After a brief intermission, we shuffled back to our seats and settled in for the main event, Rock and Roll Hall of Famer Alessandro Cortini. Once again, lights dimmed and the projector screen glowed, this time with an indiscernible close up—either sheets of ice or an object under a microscope. As Cortini began his set, the atmosphere was immediately different from Nayar. His beats were steadier, a constant through line at the upper and lower ranges of arrangement in the form of two uninterrupted tones. Instead of playing with range, Cortini experimented with texture and rhythm, almost as if he was harnessing the static at the outer edges of the notes. 

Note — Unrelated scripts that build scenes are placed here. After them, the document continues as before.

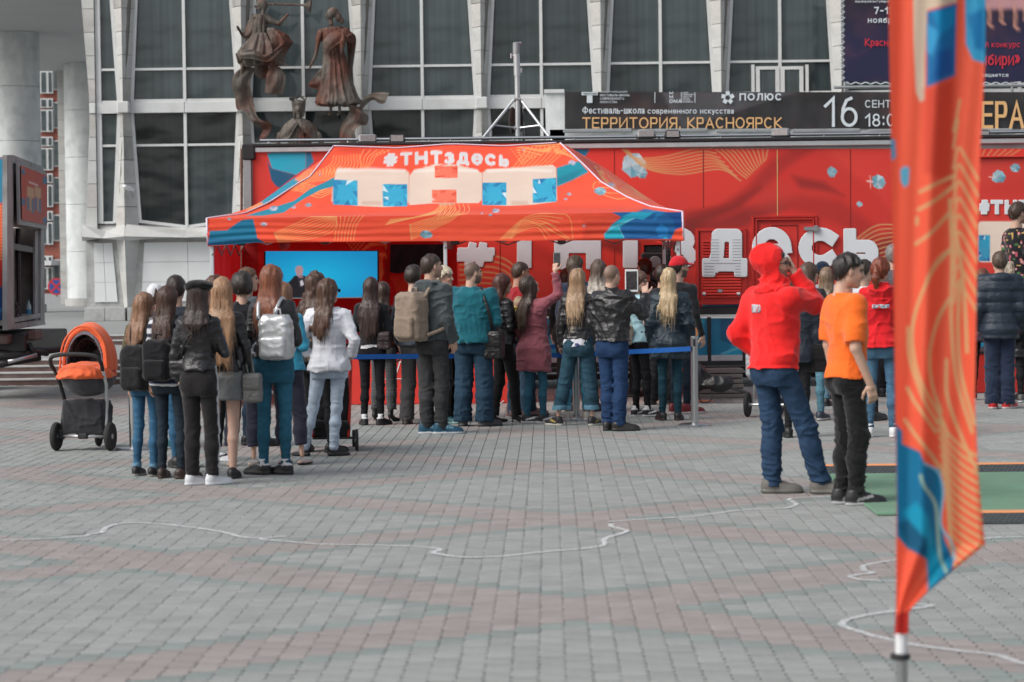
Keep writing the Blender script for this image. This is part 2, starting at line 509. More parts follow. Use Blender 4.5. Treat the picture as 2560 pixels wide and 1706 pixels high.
# --- stroke lettering
_XH = 0.74
def arc(cx, cy, rx, ry, a0, a1, n=10):
 return [(cx + rx * math.cos(R(a0 + (a1 - a0) * k / n)), cy + ry * math.sin(R(a0 + (a1 - a0) * k / n))) for k in range(n + 1)]
def _bowl(x, y0, y1, xr):       # closed-ended bowl on a stem at x, like the loops of P and B
 r = (y1 - y0) / 2
 return [(x, y1), (xr - r * 0.7, y1)] + arc(xr - r * 0.7, (y0 + y1) / 2, r * 0.7, r, 90, -90, 8)[1:] + [(x, y0)]
GL = {
 'T': (.80, [[(0, 1), (1, 1)], [(.5, 1), (.5, 0)]]),
 'H': (.85, [[(0, 0), (0, 1)], [(1, 0), (1, 1)], [(0, .5), (1, .5)]]),
 'П': (.85, [[(0, 0), (0, 1), (1, 1), (1, 0)]]),
 'Г': (.6, [[(0, 0), (0, 1), (1, 1)]]),
 'Е': (.72, [[(1, 1), (0, 1), (0, 0), (1, 0)], [(0, .5), (.9, .5)]]),
 'И': (.85, [[(0, 1), (0, 0), (1, 1), (1, 0)]]),
 'О': (.95, [arc(.5, .5, .5, .5, 0, 360, 24)]),
 '0': (.7, [arc(.5, .5, .5, .5, 0, 360, 24)]),
 'С': (.88, [arc(.5, .5, .5, .5, 48, 312, 20)]),
 'Р': (.72, [[(0, 0), (0, 1)], _bowl(0, .45, 1, 1)]),
 'Я': (.78, [[(1, 0), (1, 1)], [(1, 1), (.3, 1)] + arc(.3, .725, .3, .275, 90, 270, 8)[1:] + [(1, .45)], [(.5, .45), (0, 0)]]),
 'R': (.78, [[(0, 0), (0, 1)], _bowl(0, .45, 1, 1), [(.5, .45), (1, 0)]]),
 'А': (.92, [[(0, 0), (.5, 1), (1, 0)], [(.2, .33), (.8, .33)]]),
 'К': (.8, [[(0, 0), (0, 1)], [(.95, 1), (.1, .48), (1, 0)]]),
 'М': (1.05, [[(0, 0), (0, 1), (.5, .2), (1, 1), (1, 0)]]),
 'Л': (.85, [[(0, 0), (.12, .03), (.25, .3), (.28, 1), (1, 1), (1, 0)]]),
 'Ю': (1.2, [[(0, 0), (0, 1)], [(0, .5), (.3, .5)], arc(.65, .5, .35, .5, 0, 360, 22)]),
 'Ф': (1.1, [[(.5, -.05), (.5, 1.05)], arc(.5, .52, .5, .36, 0, 360, 20)]),
 'В': (.75, [[(0, 0), (0, 1)], _bowl(0, .53, 1, .9), _bowl(0, 0, .53, 1)]),
 'Б': (.75, [[(.9, 1), (0, 1), (0, 0)], _bowl(0, 0, .58, 1)]),
 'Ь': (.72, [[(0, 1), (0, 0)], _bowl(0, 0, .55, 1)]),
 'Ш': (1.1, [[(0, 1), (0, 0), (1, 0), (1, 1)], [(.5, 0), (.5, 1)]]),
 'Д': (.95, [[(0, -.18), (0, 0), (1, 0), (1, -.18)], [(.16, 0), (.27, .35), (.3, 1), (.84, 1), (.84, 0)]]),
 'З': (.7, [arc(.42, .75, .5, .25, 150, -80, 10) + arc(.42, .25, .58, .25, 80, -150, 10)]),
 'У': (.8, [[(0, 1), (.5, .35)], [(1, 1), (.45, 0), (.2, -.02)]]),
 'Ж': (1.1, [[(.5, 0), (.5, 1)], [(0, 1), (.5, .5), (1, 1)], [(0, 0), (.5, .5), (1, 0)]]),
 'Ы': (1.0, [[(0, 1), (0, 0)], _bowl(0, 0, .55, .65), [(1, 0), (1, 1)]]),
 'Й': (.85, [[(0, 1), (0, 0), (1, 1), (1, 0)], arc(.5, 1.28, .22, .12, 180, 360, 6)]),
 'Щ': (1.1, [[(0, 1), (0, 0), (1.1, 0), (1.1, -.15)], [(.5, 0), (.5, 1)], [(1, 0), (1, 1)]]),
 'Ц': (.9, [[(0, 1), (0, 0), (1.1, 0), (1.1, -.15)], [(1, 0), (1, 1)]]),
 '1': (.42, [[(0, .72), (1, 1), (1, 0)]]),
 '6': (.7, [arc(.5, .31, .5, .31, 0, 360, 20), [(.02, .36), (.06, .62), (.3, .92), (.62, 1)] ]),
 '8': (.7, [arc(.5, .76, .42, .24, 0, 360, 16), arc(.5, .26, .5, .26, 0, 360, 16)]),
 '7': (.65, [[(0, 1), (1, 1), (.35, 0)]]),
 '3': (.65, [arc(.45, .75, .45, .25, 150, -80, 10) + arc(.45, .25, .52, .25, 80, -150, 10)]),
 '2': (.65, [arc(.5, .72, .48, .28, 160, -20, 10) + [(0, 0), (1, 0)]]),
 ':': (.15, [[(.5, .12), (.5, .2)], [(.5, .7), (.5, .78)]]),
 '.': (.15, [[(.5, -.04), (.5, .06)]]),
 '-': (.45, [[(0, .45), (1, .45)]]),
 '#': (.95, [[(.3, 0), (.4, 1)], [(.64, 0), (.74, 1)], [(.06, .68), (1, .68)], [(0, .32), (.94, .32)]]),
 '»': (.6, [[(0, .2), (.4, .5), (0, .8)], [(.5, .2), (.9, .5), (.5, .8)]]),
 # lower case with a shape of its own (height 1 = its own height)
 'а': (.75, [arc(.45, .75, .5, .25, 165, 0, 8) + [(.95, 0)], arc(.45, .27, .42, .27, 0, 360, 14)]),
 'е': (.85, [[(.1, .5), (.97, .5)], arc(.5, .5, .5, .5, 0, 318, 20)]),
 'б': (.85, [arc(.5, .35, .5, .35, 0, 360, 18), [(.02, .4), (.1, .85), (.5, .95), (.95, 1.1)]]),
 'у': (.8, [[(0, 1), (.5, .08)], [(1, 1), (.4, -.3), (.1, -.36)]]),
 'р': (.8, [[(0, 1), (0, -.42)], arc(.5, .5, .5, .5, 0, 360, 18)]),
 'n': (.9, [[(0, 1), (0, 0)], [(0, .7), (.4, 1), (.9, .9), (1, .5), (1, 0)]]),
}
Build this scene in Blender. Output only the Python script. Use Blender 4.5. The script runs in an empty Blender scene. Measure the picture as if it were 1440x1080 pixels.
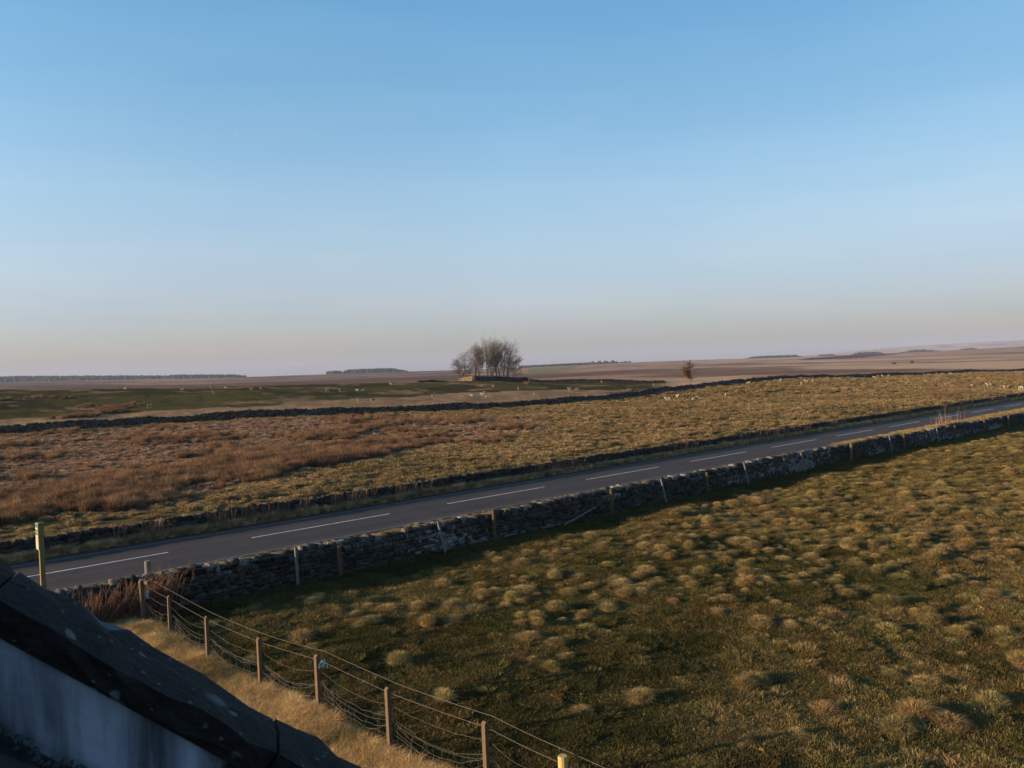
import bpy, bmesh, math, random
import numpy as np
from mathutils import Vector, Matrix
R = math.radians
rnd = random.Random(7)
rng = np.random.default_rng(11)
scene = bpy.context.scene
COL = scene.collection

# ------------------------------------------------------------------ camera
EYE = 7.2
FPX = 1130.0                                  # focal length in pixels of a 1440 px wide frame
ROLL = math.atan(50 / 1440)
PITCH = math.atan(25 / FPX)                   # the true horizon lies a little above the middle
cam_d = bpy.data.cameras.new("camera")
cam = bpy.data.objects.new("camera", cam_d)
COL.objects.link(cam)
cam_d.sensor_width = 36
cam_d.lens = 36 * FPX / 1440
cam_d.clip_start = 0.05
cam_d.clip_end = 60000
cam.matrix_world = (Matrix.Translation((0, 0, EYE)) @ Matrix.Rotation(math.pi / 2 - PITCH, 4, 'X')
                    @ Matrix.Rotation(-ROLL, 4, 'Z'))
cam_d.dof.use_dof = True
cam_d.dof.focus_distance = 60
cam_d.dof.aperture_fstop = 9
scene.camera = cam

# ------------------------------------------------------------------ sky, sun, exposure
SUN_EL, SUN_AZ = 10.5, 254.0                  # azimuth clockwise from +Y: low in the west, left of the view
world = bpy.data.worlds.new("World")
scene.world = world
world.use_nodes = True
wn, wl = world.node_tree.nodes, world.node_tree.links
wn.clear()
w_out = wn.new('ShaderNodeOutputWorld')
w_bg = wn.new('ShaderNodeBackground')
w_sky = wn.new('ShaderNodeTexSky')
w_sky.sky_type = 'NISHITA'
w_sky.sun_disc = False
w_sky.sun_elevation = R(SUN_EL)
w_sky.sun_rotation = R(SUN_AZ)
w_sky.altitude = 250
w_sky.air_density = 1.0
w_sky.dust_density = 1.2
w_sky.ozone_density = 2.0
w_bg.inputs['Strength'].default_value = 0.12
# the evening air of the photograph: bluer aloft, paler and pinker low down (a tone laid on the sky by height and bearing)
w_tc = wn.new('ShaderNodeTexCoord')
w_sep = wn.new('ShaderNodeSeparateXYZ'); wl.new(w_tc.outputs['Generated'], w_sep.inputs[0])
w_rmp = wn.new('ShaderNodeValToRGB'); wl.new(w_sep.outputs['Z'], w_rmp.inputs[0])
SKYTONE = [(0.0, (.65, .63, .86)), (.02, (.64, .62, .83)), (.045, (.69, .65, .86)), (.083, (.80, .73, .88)), (.14, (.96, .89, .93)), (.212, (1.02, 1.03, 1.03)), (.32, (.84, 1.07, 1.10)), (.415, (.73, 1.12, 1.20)), (.8, (.7, 1.0, 1.2))]
_e = w_rmp.color_ramp.elements
while len(_e) < len(SKYTONE): _e.new(.5)
for _i, (_p, _c) in enumerate(SKYTONE): _e[_i].position = _p; _e[_i].color = (*_c, 1)
w_mr = wn.new('ShaderNodeMapRange'); wl.new(w_sep.outputs['X'], w_mr.inputs['Value'])
w_mr.inputs['From Min'].default_value = 0; w_mr.inputs['From Max'].default_value = .56
w_mr.inputs['To Min'].default_value = 1.0; w_mr.inputs['To Max'].default_value = .76
w_mul = wn.new('ShaderNodeVectorMath'); w_mul.operation = 'MULTIPLY'; wl.new(w_sky.outputs[0], w_mul.inputs[0]); wl.new(w_rmp.outputs[0], w_mul.inputs[1])
w_sc = wn.new('ShaderNodeVectorMath'); w_sc.operation = 'SCALE'; wl.new(w_mul.outputs[0], w_sc.inputs[0]); wl.new(w_mr.outputs[0], w_sc.inputs['Scale'])
# very faint streaks of high cirrus
w_map = wn.new('ShaderNodeMapping'); w_map.inputs['Scale'].default_value = (1.6, 1.6, 11); wl.new(w_tc.outputs['Generated'], w_map.inputs['Vector'])
w_nz = wn.new('ShaderNodeTexNoise'); w_nz.inputs['Scale'].default_value = 1.7; w_nz.inputs['Detail'].default_value = 6; w_nz.inputs['Distortion'].default_value = .5
wl.new(w_map.outputs[0], w_nz.inputs['Vector'])
w_cr = wn.new('ShaderNodeValToRGB'); wl.new(w_nz.outputs['Fac'], w_cr.inputs[0])
w_cr.color_ramp.elements[0].position = .42; w_cr.color_ramp.elements[0].color = (.985, .99, .995, 1)
w_cr.color_ramp.elements[1].position = .8; w_cr.color_ramp.elements[1].color = (1.12, 1.06, 1.02, 1)
w_m2 = wn.new('ShaderNodeVectorMath'); w_m2.operation = 'MULTIPLY'; wl.new(w_sc.outputs[0], w_m2.inputs[0]); wl.new(w_cr.outputs[0], w_m2.inputs[1])
wl.new(w_m2.outputs[0], w_bg.inputs['Color'])
wl.new(w_bg.outputs[0], w_out.inputs['Surface'])
sun_d = bpy.data.lights.new("sun", 'SUN')
sun_d.energy = 5.0
sun_d.angle = R(0.6)
sun_d.color = (1.0, 0.69, 0.40)
sun = bpy.data.objects.new("sun", sun_d)
COL.objects.link(sun)
SDIR = Vector((math.sin(R(SUN_AZ)) * math.cos(R(SUN_EL)), math.cos(R(SUN_AZ)) * math.cos(R(SUN_EL)), math.sin(R(SUN_EL))))
sun.rotation_euler = SDIR.to_track_quat('Z', 'Y').to_euler()
sun.location = (-40, -10, 30)
scene.view_settings.view_transform = 'Standard'
scene.view_settings.look = 'None'
scene.view_settings.exposure = 1.1
scene.view_settings.gamma = 1.0
scene.cycles.max_bounces = 5
scene.cycles.diffuse_bounces = 2
scene.cycles.transmission_bounces = 2
scene.cycles.volume_bounces = 0
scene.cycles.sample_clamp_indirect = 4
scene.cycles.use_denoising = True
scene.cycles.use_adaptive_sampling = False
scene.cycles.time_limit = 1000

# ------------------------------------------------------------------ helpers: sight lines and terrain
def ray(u, v):
    """direction of the sight line through photo point (u, v), scaled to dy = 1"""
    dx, dy = u - 720.0, 540.0 - v
    x = dx * math.cos(ROLL) + dy * math.sin(ROLL)
    y = -dx * math.sin(ROLL) + dy * math.cos(ROLL)
    a = FPX * math.cos(PITCH) + y * math.sin(PITCH)
    b = -FPX * math.sin(PITCH) + y * math.cos(PITCH)
    return x / a, b / a

def px(u, v, z=0.0):
    x, d = ray(u, v)
    Y = (z - EYE) / d
    return x * Y, Y

def Hor(u):
    return 540 - 50 * np.asarray(u, float) / 1440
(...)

It was a meditative experience, lulling listeners into a state of melodic calm, then rustling them out with a quickening of pace or change of pattern. The continuous, white-gray visuals gave even more indication that the set was meant to relax and calm the listener. Then, with a rise and a fall of volume, leading into one final click of a cord being ended, it was done. Cortini waved to the audience graciously as he took his applause, then exited the stage. 

While many concert goers took their leave, several stayed seated, appearing a bit confused. Now I was lost. This didn’t seem like the kind of show where you called for an encore. However, after asking around, new details came to light: Cortini’s set ended about 20 minutes earlier than anticipated, perhaps because a piece of equipment he required was never delivered. Had he really completed the entire show without an integral piece of his set up? Was this off the cuff or an artist’s improvisation of their own music? Or did it truly all go to plan and the timing was simply miscommunicated? Maybe in the true spirit of the mind expansion series, we’ll never quite know these answers. All I know is that I left with a lot more questions than I brought and a newfound appreciation for the smallest of elements that make music the complex beauty it is.